Can SunEdison do it?

The fact that the firm has agreed DIP financing suggests that its DIP lenders – likely including Deutsche Bank, Key Bank and Goldman Sachs, who also have debt positions on SunEdison’s projects and warehouse facilities – are willing to allow it to develop its projects in peace instead of exercising their step-in rights or forcing project sales. Any sales must in any case be approved by the bankruptcy court, and SunEdison could object.

“I don’t think [lenders] have much to worry about,” a renewable energy financier speaking on condition of anonymity says about operational projects, but who adds: “There’s no shortage of asset managers to take the assets off their hands if SunEdison takes its eyes off the ball”. Clearly, SunEdison will be looking to convince lenders that it won’t do that.

But whether SunEdison can both build out projects efficiently and quickly, and manage its projects properly, is very much an open question at present.

In February, Hawaiian Electric terminated power purchase agreements at three SunEdison projects on the grounds that the developer had not closed financing by the agreed deadline. This dispute, which is still unresolved, has prevented SunEdison from selling the projects to DE Shaw Renewable Investments and from cancelling $215 million of bonds bought by the latter.

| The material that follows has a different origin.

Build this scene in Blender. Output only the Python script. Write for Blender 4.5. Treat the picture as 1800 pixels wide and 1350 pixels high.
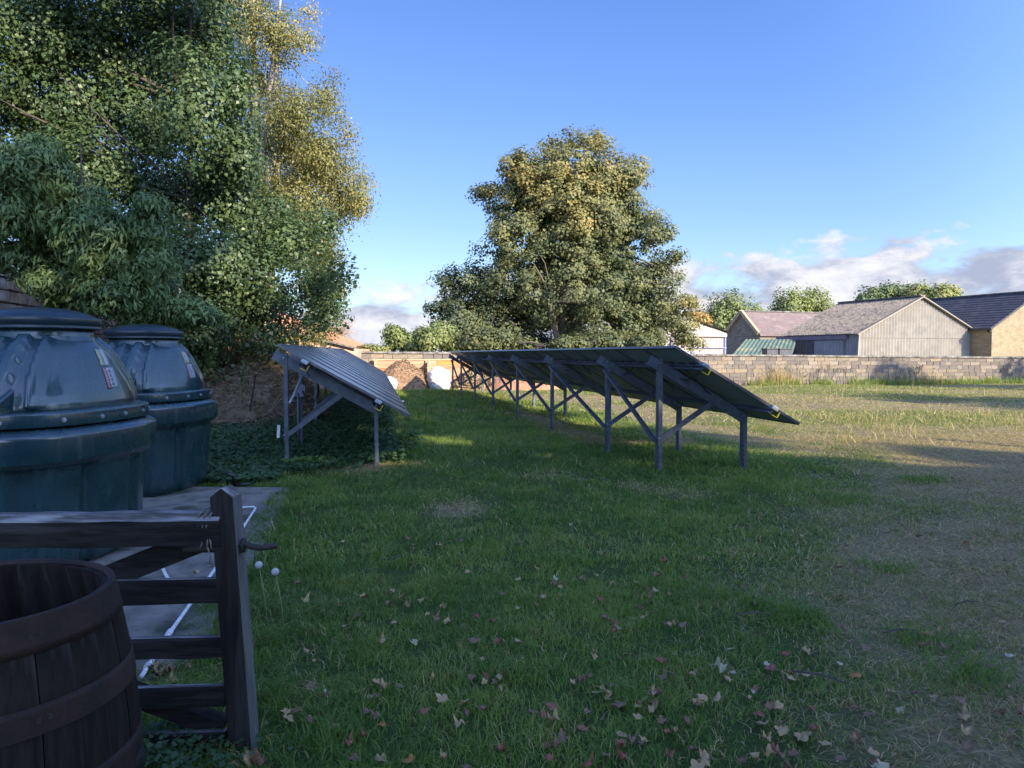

In April, the independent directors of Terraform Global led that firm to launch legal action against SunEdison over projects in India and Uruguay the latter had agreed to sell. SunEdison, the complaint alleges, falsely pressurised the yieldco into pre-paying for the Indian projects on the grounds that the funds were needed to complete construction; in fact, it says, SunEdison used the money to pay off a margin loan and later admitted that it had still not funded construction. It was also accused of diverting funds allocated for construction of the Uruguay projects.

SunEdison disputes the claims, but it is separately under investigation over the Uruguay projects by the Securities and Exchange Commission and the Department of Justice. An internal audit by SunEdison this year also concluded that it “lacked sufficient controls and processes regarding the company’s managing of cash flows, including extensions of accounts payable and the use of cash committed for projects”.

As to SunEdison’s operating projects, Moody’s sounded a cautious note in April over a portfolio of projects held by Terraform Power, which relies on SunEdison for asset management and operations and maintenance. “[SunEdison]'s inability to properly provide asset level operational and maintenance services could negatively affect plant operations and ultimately cash flow,” it said. While Moody’s regards an event of default at the projects as “a very low probability”, project cash flows could still be constrained if payments are docked for under-delivery of output.

However, SunEdison’s use of cash and operational skills are now open to scrutiny and challenge. The developer is obliged by its DIP loan agreement to file rolling budgets with its lenders, and all asset sales must be approved by the court.

While this may prevent any more alleged misuse of funds, it remains to be seen if SunEdison has enough talented staff to build and operate projects. SunEdison has lost several senior executives in the last year, including ex-First Wind CEO Paul Gaynor, who was seen as key to driving project execution. Moreover, 50% of SunEdison’s October 2015 headcount is to be cut under the restructuring. Some of those losses will be in asset management; indeed the global asset management business unit is earmarked for possible sale. Which is where the abundance of other people’s asset managers may come in.

Even if SunEdison does manage to complete projects, its ability to carry out the restructuring, and to meet its project obligations, rest on hitting target returns from asset sales. The renewables financier suggests “SunEdison became wildly undisciplined about the cost of acquisitions… based around assumptions around the cost of equity capital that aren’t available.” Only successful project execution and sale, they add, will show whether it can fulfil its plans.